Tuesday, December 1, 2009

What Bush 'knew' and when he 'knew' it

Within hours of the 9/11 attacks, the White House "knew" without a doubt that al Qaeda had carried them out, the former British envoy to the United States has testified.

Christopher Meyer, the former ambassador, told of a conversation with National Security Adviser Condoleeza Rice. "She said, well, there's no doubt it's -- this has been an al Qaeda operation."

The disclosure to Britain's Iraq war inquiry makes one wonder how the White House could have been so certain so rapidly. Perhaps the FBI had by then found the luggage left on a connecting flight that, at first sight, seemed to implicate al Qaeda, but that, on further reflection, looked planted. (See my article The worst of Hearst which can be reached via the links in the sidebar.)

It seems quite suspicious that the White House was dead certain that al Qaeda had pulled off the attacks so soon after they occurred. How were top officials already so sure that there was no chicanery going on? After all, it's a given that cloak-and-dagger units are proficient at throwing suspicion onto others.

And to compound things, Meyer added that the White House was already seeing a link between the attacks and Saddam Hussein. "But at the end of the conversation, it's: we are just looking to see whether there could possibly be any connection with Saddam Hussein. And that was the very first time -- on the day itself -- that I heard the name of the Iraqi leader mentioned in the context of -- of 9/11."

(Gleaned from a Judy Woodruff report on PBS's Newshour.)

A top aide to Prime Minister Tony Blair then confirmed that the White House was pushing to link the attacks to Hussein very soon after Sept. 11.

David Manning, Blair's foreign policy adviser in 2001, testified that, in a Sept. 14 conversation with Blair, President Bush "said that there might be evidence that there was some connection between Saddam Hussein and Osama bin Laden and al Qaeda."

Manning added, "The prime minister's response to this was that the evidence would have to be very compelling to justify taking any action against Iraq."

(Gleaned from an Agence France Presse report.)

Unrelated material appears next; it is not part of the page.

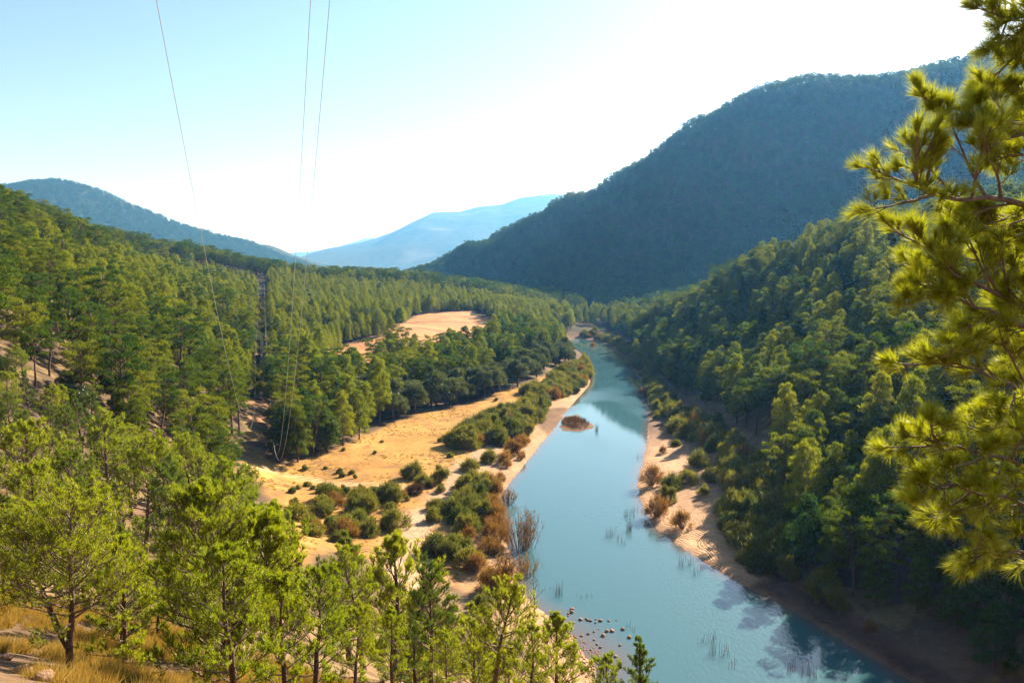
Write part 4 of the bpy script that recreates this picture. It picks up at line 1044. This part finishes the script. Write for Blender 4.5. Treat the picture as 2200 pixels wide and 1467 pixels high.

A "link" of sorts eventually surfaced when military anthrax was mailed to journalists and politicians. The White House seized on the anthrax attack to imply a link to Saddam, who was suspected of developing military grade anthrax. That pattern of inuendo was sustained even after it was learned that the anthrax was linked to the Pentagon.

We see that:

1. The White House was immediately interested in exploiting the attacks of 9/11 to further its agenda against Hussein, but that the British were not persuaded there was much to the suspicion. Others have also disclosed that the in the immediate aftermath of 9/11, the White House decided to "get" Saddam. If the White House wasn't overly concerned with the truth at that point, does this not suggest that the White House was behaving as if it had advance knowledge?

2. Blair knew that the White House favored military action against Iraq based on unsubstantiated inferences. Yet, supposedly he accepted the White House's eventual theory that Iraq was sitting on a dangerous complex of WMD horror weapons. In other words, didn't Blair realize that the White House was determined to launch a war no matter what and that, perhaps, he should have been chary of being dragged along?